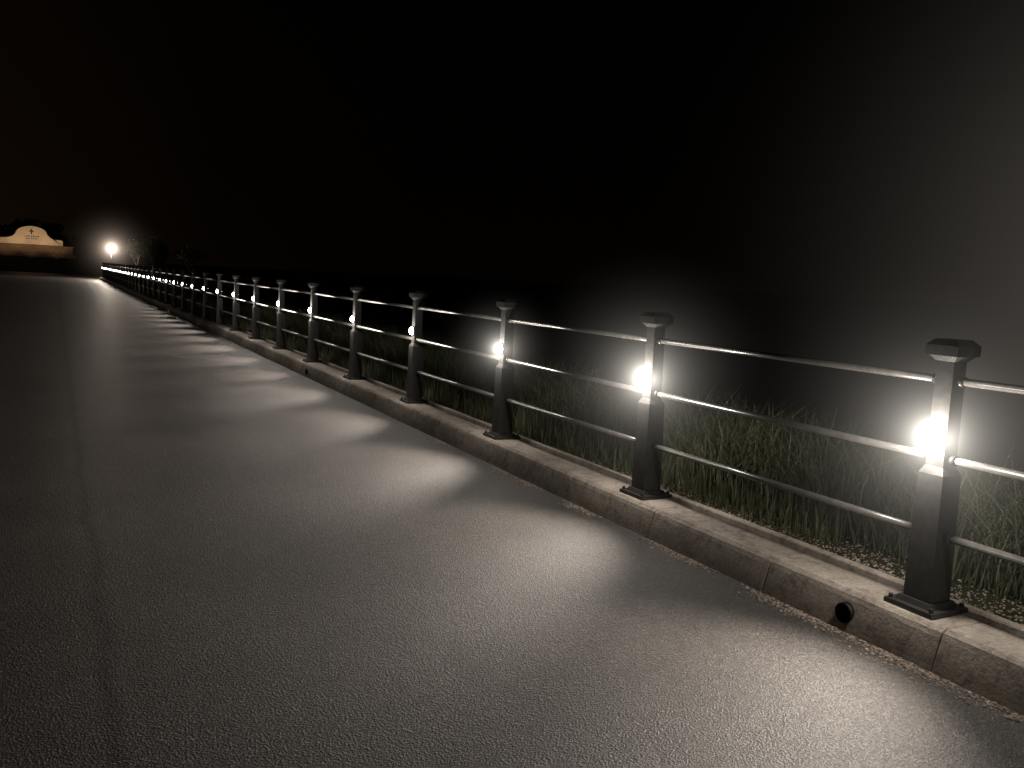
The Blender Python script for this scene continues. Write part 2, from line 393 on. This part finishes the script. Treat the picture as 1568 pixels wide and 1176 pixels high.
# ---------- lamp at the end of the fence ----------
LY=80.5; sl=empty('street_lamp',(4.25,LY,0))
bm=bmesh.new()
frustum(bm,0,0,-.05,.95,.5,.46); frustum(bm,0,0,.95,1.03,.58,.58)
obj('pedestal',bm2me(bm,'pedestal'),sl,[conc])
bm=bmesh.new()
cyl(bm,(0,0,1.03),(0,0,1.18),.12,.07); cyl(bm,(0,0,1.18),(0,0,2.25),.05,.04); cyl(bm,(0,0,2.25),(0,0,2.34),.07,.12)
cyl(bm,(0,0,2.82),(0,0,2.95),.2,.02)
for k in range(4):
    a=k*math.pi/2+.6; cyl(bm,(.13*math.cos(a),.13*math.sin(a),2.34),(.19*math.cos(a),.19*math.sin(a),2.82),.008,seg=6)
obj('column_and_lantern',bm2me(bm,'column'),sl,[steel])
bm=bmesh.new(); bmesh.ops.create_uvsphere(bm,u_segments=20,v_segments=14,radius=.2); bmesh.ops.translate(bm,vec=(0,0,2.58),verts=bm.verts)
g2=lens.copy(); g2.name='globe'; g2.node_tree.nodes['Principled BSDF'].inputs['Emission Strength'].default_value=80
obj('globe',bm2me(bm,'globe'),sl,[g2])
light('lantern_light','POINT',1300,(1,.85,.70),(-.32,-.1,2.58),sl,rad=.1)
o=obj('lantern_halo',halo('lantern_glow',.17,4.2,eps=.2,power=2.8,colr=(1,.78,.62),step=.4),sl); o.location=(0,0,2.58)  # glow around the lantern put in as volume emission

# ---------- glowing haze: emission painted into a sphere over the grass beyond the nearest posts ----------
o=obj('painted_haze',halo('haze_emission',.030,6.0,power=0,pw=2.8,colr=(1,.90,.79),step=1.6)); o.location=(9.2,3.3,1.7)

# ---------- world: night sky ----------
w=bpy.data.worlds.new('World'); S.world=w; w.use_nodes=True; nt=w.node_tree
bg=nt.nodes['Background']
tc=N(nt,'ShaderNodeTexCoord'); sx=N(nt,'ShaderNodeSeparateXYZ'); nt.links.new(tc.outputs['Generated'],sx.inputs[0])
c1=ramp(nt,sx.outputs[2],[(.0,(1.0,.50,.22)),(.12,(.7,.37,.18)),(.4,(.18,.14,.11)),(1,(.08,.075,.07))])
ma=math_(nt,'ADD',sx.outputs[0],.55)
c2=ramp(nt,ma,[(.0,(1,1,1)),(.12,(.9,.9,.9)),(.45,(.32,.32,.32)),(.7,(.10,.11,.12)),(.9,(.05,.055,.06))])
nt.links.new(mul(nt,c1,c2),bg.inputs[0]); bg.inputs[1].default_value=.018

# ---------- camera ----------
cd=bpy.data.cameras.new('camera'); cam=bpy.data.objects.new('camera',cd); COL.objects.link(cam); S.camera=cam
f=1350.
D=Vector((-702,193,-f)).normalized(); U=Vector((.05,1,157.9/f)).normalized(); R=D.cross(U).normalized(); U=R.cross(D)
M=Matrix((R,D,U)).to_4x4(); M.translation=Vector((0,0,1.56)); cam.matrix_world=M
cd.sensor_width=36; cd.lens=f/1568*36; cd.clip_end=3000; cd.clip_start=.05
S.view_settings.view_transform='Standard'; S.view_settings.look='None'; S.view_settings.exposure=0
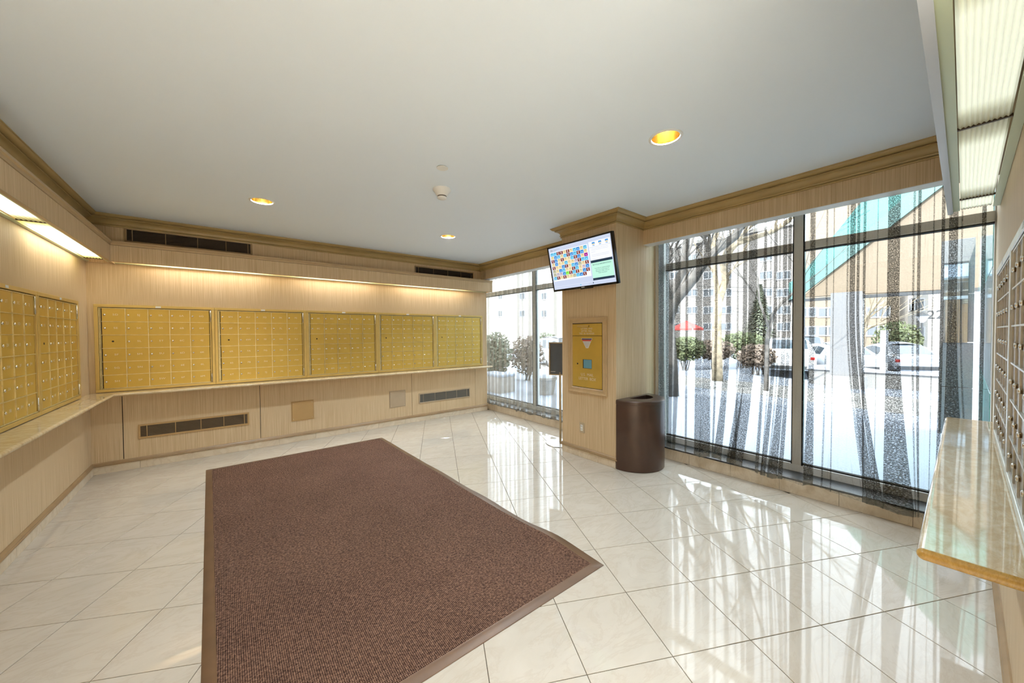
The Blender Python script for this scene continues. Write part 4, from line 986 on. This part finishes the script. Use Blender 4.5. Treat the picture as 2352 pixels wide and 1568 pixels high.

= = = = =

What to work on.
Reproduce all of the entries word for word, skipping any pictures they hold.

Task answer.
The Blender Python script for this scene continues. Write part 2, from line 393 on. This part finishes the script. Treat the picture as 1568 pixels wide and 1176 pixels high.
# ---------- lamp at the end of the fence ----------
LY=80.5; sl=empty('street_lamp',(4.25,LY,0))
bm=bmesh.new()
frustum(bm,0,0,-.05,.95,.5,.46); frustum(bm,0,0,.95,1.03,.58,.58)
obj('pedestal',bm2me(bm,'pedestal'),sl,[conc])
bm=bmesh.new()
cyl(bm,(0,0,1.03),(0,0,1.18),.12,.07); cyl(bm,(0,0,1.18),(0,0,2.25),.05,.04); cyl(bm,(0,0,2.25),(0,0,2.34),.07,.12)
cyl(bm,(0,0,2.82),(0,0,2.95),.2,.02)
for k in range(4):
    a=k*math.pi/2+.6; cyl(bm,(.13*math.cos(a),.13*math.sin(a),2.34),(.19*math.cos(a),.19*math.sin(a),2.82),.008,seg=6)
obj('column_and_lantern',bm2me(bm,'column'),sl,[steel])
bm=bmesh.new(); bmesh.ops.create_uvsphere(bm,u_segments=20,v_segments=14,radius=.2); bmesh.ops.translate(bm,vec=(0,0,2.58),verts=bm.verts)
g2=lens.copy(); g2.name='globe'; g2.node_tree.nodes['Principled BSDF'].inputs['Emission Strength'].default_value=80
obj('globe',bm2me(bm,'globe'),sl,[g2])
light('lantern_light','POINT',1300,(1,.85,.70),(-.32,-.1,2.58),sl,rad=.1)
o=obj('lantern_halo',halo('lantern_glow',.17,4.2,eps=.2,power=2.8,colr=(1,.78,.62),step=.4),sl); o.location=(0,0,2.58)  # glow around the lantern put in as volume emission

# ---------- glowing haze: emission painted into a sphere over the grass beyond the nearest posts ----------
o=obj('painted_haze',halo('haze_emission',.030,6.0,power=0,pw=2.8,colr=(1,.90,.79),step=1.6)); o.location=(9.2,3.3,1.7)

# ---------- world: night sky ----------
w=bpy.data.worlds.new('World'); S.world=w; w.use_nodes=True; nt=w.node_tree
bg=nt.nodes['Background']
tc=N(nt,'ShaderNodeTexCoord'); sx=N(nt,'ShaderNodeSeparateXYZ'); nt.links.new(tc.outputs['Generated'],sx.inputs[0])
c1=ramp(nt,sx.outputs[2],[(.0,(1.0,.50,.22)),(.12,(.7,.37,.18)),(.4,(.18,.14,.11)),(1,(.08,.075,.07))])
ma=math_(nt,'ADD',sx.outputs[0],.55)
c2=ramp(nt,ma,[(.0,(1,1,1)),(.12,(.9,.9,.9)),(.45,(.32,.32,.32)),(.7,(.10,.11,.12)),(.9,(.05,.055,.06))])
nt.links.new(mul(nt,c1,c2),bg.inputs[0]); bg.inputs[1].default_value=.018

# ---------- camera ----------
cd=bpy.data.cameras.new('camera'); cam=bpy.data.objects.new('camera',cd); COL.objects.link(cam); S.camera=cam
f=1350.
D=Vector((-702,193,-f)).normalized(); U=Vector((.05,1,157.9/f)).normalized(); R=D.cross(U).normalized(); U=R.cross(D)
M=Matrix((R,D,U)).to_4x4(); M.translation=Vector((0,0,1.56)); cam.matrix_world=M
cd.sensor_width=36; cd.lens=f/1568*36; cd.clip_end=3000; cd.clip_start=.05
S.view_settings.view_transform='Standard'; S.view_settings.look='None'; S.view_settings.exposure=0
The Blender Python script for this scene continues. Write part 4, from line 986 on. This part finishes the script. Use Blender 4.5. Treat the picture as 2352 pixels wide and 1568 pixels high.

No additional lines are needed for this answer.